Three-dimensional B-doped porous carbon framework anchored with ultrasmall PbO/Pb nanocrystals for lithium storage

Abstract

Abstract This work provides a Pb-based anode material consisting of uniform spherical PbO/Pb nanocrystals (NCs, ~ 14 nm) tightly anchored within three-dimensional B-doped porous carbon framework (3D-BPCF). This nanocomposite with the BET specific surface area of 79.06 m 2 g −1 , for the first time, was produced by pyrolyzing starch xerogel permeated Pb 2+ and boron.
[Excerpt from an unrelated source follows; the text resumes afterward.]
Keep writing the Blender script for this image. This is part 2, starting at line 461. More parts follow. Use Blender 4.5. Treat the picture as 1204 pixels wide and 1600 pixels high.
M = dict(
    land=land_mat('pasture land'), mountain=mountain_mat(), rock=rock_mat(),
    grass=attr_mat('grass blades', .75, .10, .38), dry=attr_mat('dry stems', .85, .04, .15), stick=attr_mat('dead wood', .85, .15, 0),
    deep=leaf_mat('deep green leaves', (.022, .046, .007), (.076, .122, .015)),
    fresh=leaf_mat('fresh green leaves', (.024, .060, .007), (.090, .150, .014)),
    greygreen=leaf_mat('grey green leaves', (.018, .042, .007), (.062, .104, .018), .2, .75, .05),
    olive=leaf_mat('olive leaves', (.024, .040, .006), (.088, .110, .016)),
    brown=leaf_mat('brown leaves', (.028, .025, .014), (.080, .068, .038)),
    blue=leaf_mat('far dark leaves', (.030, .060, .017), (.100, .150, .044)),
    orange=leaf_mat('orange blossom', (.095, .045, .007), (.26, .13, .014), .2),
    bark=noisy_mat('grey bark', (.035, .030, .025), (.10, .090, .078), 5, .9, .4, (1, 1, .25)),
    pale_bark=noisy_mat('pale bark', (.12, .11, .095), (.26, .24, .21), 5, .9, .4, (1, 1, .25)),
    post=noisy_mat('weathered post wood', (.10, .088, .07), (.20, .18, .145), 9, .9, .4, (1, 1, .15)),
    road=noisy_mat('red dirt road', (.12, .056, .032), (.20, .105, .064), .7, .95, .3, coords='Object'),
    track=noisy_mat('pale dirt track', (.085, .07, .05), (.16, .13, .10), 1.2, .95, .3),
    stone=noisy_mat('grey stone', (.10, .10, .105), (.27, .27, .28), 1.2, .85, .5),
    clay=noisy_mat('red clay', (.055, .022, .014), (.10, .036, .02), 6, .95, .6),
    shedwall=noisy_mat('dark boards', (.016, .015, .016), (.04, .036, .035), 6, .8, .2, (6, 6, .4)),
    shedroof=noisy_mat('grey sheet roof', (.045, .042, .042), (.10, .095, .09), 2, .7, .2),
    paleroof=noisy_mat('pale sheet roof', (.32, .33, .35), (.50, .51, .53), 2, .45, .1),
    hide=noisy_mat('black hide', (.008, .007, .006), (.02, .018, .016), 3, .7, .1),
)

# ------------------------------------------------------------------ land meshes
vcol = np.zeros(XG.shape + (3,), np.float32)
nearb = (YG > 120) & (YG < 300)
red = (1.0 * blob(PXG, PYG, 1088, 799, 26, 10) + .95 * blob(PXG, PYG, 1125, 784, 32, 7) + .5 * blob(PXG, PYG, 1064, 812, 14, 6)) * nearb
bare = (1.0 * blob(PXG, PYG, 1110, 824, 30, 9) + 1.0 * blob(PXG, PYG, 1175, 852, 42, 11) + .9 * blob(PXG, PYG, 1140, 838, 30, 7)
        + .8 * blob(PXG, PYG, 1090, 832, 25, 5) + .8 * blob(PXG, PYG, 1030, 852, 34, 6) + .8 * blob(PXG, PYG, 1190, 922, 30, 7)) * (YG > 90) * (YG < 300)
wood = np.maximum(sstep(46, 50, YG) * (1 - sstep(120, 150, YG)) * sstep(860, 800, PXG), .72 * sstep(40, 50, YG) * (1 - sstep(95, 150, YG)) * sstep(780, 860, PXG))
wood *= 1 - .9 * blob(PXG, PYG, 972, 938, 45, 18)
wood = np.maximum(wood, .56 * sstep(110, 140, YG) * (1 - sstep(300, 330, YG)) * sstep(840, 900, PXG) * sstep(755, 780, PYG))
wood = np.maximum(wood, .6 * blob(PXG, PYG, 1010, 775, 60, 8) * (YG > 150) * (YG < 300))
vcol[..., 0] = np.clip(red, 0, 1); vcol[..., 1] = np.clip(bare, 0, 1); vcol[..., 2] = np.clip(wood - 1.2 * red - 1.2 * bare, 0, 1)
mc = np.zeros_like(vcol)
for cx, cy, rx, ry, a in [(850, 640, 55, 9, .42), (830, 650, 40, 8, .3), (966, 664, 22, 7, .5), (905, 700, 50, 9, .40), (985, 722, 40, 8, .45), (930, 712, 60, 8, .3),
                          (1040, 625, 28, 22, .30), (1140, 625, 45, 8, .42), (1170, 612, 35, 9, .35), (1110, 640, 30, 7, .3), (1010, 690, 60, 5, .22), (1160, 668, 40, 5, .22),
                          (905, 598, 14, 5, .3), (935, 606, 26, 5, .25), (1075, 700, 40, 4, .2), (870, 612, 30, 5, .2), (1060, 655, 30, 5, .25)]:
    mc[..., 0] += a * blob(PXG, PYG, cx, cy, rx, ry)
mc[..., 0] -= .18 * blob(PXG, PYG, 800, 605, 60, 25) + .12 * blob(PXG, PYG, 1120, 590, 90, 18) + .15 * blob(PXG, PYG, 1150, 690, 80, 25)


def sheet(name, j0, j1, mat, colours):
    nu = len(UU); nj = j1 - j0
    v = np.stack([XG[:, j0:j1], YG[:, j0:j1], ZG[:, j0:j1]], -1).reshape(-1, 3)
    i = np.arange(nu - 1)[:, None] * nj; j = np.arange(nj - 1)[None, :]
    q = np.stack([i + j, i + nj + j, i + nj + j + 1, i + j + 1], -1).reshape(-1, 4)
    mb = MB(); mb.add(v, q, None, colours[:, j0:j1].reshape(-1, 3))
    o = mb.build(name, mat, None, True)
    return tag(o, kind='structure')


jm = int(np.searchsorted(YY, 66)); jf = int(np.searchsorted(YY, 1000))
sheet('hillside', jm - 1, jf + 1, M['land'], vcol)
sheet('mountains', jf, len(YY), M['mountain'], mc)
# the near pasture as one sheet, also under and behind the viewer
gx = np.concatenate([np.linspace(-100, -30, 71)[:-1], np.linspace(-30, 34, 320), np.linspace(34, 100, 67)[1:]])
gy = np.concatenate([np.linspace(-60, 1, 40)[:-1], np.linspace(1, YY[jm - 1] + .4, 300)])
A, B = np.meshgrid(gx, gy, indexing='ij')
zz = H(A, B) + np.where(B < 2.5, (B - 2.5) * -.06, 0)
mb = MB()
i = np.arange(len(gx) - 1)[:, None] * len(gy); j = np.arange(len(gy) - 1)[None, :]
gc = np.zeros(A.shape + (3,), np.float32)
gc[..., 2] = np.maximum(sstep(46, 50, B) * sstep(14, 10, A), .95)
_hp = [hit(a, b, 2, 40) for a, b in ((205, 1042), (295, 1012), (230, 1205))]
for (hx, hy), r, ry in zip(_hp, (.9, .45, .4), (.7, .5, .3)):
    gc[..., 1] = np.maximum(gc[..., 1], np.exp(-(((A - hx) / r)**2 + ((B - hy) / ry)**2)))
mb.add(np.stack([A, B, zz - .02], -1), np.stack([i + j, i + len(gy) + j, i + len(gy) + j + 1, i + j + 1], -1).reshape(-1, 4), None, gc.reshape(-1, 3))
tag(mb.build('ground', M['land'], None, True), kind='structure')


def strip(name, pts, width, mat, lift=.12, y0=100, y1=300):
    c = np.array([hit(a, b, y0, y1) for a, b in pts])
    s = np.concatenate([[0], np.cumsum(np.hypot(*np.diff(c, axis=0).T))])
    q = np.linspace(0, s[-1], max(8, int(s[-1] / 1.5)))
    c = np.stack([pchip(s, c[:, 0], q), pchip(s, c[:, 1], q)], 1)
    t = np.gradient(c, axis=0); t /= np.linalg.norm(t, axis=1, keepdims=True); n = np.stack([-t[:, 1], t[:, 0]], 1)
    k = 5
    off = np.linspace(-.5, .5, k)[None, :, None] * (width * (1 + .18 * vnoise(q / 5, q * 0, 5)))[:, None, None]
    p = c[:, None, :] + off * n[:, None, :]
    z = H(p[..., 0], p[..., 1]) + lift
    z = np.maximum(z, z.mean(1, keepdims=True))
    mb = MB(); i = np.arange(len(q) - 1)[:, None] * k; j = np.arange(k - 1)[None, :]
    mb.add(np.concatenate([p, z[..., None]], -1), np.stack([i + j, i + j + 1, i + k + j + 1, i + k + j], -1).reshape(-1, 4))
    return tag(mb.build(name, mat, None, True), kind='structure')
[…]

When used as an anode for LIBs, it could deliver a large initial discharge capacity of 569 mA h g −1 and a capacity retention of 400 mA h g −1 after 200 cycles at a current density of 0.2 A g −1 . Further, it delivers a reversible capacity of ~ 240 mA h g −1 at a high current density of 2 A g −1 . The lithium storage properties is superior than most of reported Pb-based materials, which was mainly attributed to the synergy between ultrasmall PbO/Pb NCs and conductive 3D-BPCF. Also, metallic Pb NCs adjacent PbO in the nanocomposite increases the reversibility of the conversion reaction of PbO, resulting in superior cyclic performance and lithium storage capacity. Moreover, an effective combination between PCF and PbO/Pb NCs formed by doping boron limits the aggregation and exfoliation of in-situ created PbO/Pb NCs, resulting in a stable integrity of the whole electrode with long cycle life.